▶ [Description of the task]:
Write out the whole listing again, exactly.

▶ [Dataset extract]:
========

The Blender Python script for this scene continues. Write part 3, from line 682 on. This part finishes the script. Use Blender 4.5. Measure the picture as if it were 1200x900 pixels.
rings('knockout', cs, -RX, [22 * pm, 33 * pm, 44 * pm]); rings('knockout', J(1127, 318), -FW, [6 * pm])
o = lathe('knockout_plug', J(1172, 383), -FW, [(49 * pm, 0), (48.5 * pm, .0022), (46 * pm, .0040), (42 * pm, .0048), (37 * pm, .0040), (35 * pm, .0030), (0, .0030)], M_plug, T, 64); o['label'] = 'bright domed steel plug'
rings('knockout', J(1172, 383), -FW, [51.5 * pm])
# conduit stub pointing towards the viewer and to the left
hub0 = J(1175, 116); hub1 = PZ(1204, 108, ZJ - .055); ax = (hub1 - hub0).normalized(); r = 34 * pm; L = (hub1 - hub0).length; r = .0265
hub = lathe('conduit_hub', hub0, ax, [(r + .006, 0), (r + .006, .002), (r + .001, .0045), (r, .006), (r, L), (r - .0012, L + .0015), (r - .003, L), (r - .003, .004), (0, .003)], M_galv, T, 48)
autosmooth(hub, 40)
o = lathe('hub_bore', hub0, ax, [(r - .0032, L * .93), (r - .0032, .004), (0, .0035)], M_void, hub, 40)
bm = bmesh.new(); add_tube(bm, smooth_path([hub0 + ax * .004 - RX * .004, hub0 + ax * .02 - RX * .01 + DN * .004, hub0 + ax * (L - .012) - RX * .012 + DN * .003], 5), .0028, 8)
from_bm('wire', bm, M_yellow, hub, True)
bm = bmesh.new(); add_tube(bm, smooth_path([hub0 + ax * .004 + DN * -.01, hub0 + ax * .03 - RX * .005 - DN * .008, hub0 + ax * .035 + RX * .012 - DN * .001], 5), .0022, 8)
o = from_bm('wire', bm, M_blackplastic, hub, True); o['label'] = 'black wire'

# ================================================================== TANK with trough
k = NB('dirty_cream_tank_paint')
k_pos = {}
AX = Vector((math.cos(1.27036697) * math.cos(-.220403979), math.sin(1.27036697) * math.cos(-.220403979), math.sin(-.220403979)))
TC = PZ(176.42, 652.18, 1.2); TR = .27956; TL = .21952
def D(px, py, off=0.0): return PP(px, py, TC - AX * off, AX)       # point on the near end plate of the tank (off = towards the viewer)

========

▶ [Answer to the problem]:
The Blender Python script for this scene continues. Write part 3, from line 682 on. This part finishes the script. Use Blender 4.5. Measure the picture as if it were 1200x900 pixels.
rings('knockout', cs, -RX, [22 * pm, 33 * pm, 44 * pm]); rings('knockout', J(1127, 318), -FW, [6 * pm])
o = lathe('knockout_plug', J(1172, 383), -FW, [(49 * pm, 0), (48.5 * pm, .0022), (46 * pm, .0040), (42 * pm, .0048), (37 * pm, .0040), (35 * pm, .0030), (0, .0030)], M_plug, T, 64); o['label'] = 'bright domed steel plug'
rings('knockout', J(1172, 383), -FW, [51.5 * pm])
# conduit stub pointing towards the viewer and to the left
hub0 = J(1175, 116); hub1 = PZ(1204, 108, ZJ - .055); ax = (hub1 - hub0).normalized(); r = 34 * pm; L = (hub1 - hub0).length; r = .0265
hub = lathe('conduit_hub', hub0, ax, [(r + .006, 0), (r + .006, .002), (r + .001, .0045), (r, .006), (r, L), (r - .0012, L + .0015), (r - .003, L), (r - .003, .004), (0, .003)], M_galv, T, 48)
autosmooth(hub, 40)
o = lathe('hub_bore', hub0, ax, [(r - .0032, L * .93), (r - .0032, .004), (0, .0035)], M_void, hub, 40)
bm = bmesh.new(); add_tube(bm, smooth_path([hub0 + ax * .004 - RX * .004, hub0 + ax * .02 - RX * .01 + DN * .004, hub0 + ax * (L - .012) - RX * .012 + DN * .003], 5), .0028, 8)
from_bm('wire', bm, M_yellow, hub, True)
bm = bmesh.new(); add_tube(bm, smooth_path([hub0 + ax * .004 + DN * -.01, hub0 + ax * .03 - RX * .005 - DN * .008, hub0 + ax * .035 + RX * .012 - DN * .001], 5), .0022, 8)
o = from_bm('wire', bm, M_blackplastic, hub, True); o['label'] = 'black wire'

# ================================================================== TANK with trough
k = NB('dirty_cream_tank_paint')
k_pos = {}
AX = Vector((math.cos(1.27036697) * math.cos(-.220403979), math.sin(1.27036697) * math.cos(-.220403979), math.sin(-.220403979)))
TC = PZ(176.42, 652.18, 1.2); TR = .27956; TL = .21952
def D(px, py, off=0.0): return PP(px, py, TC - AX * off, AX)       # point on the near end plate of the tank (off = towards the viewer)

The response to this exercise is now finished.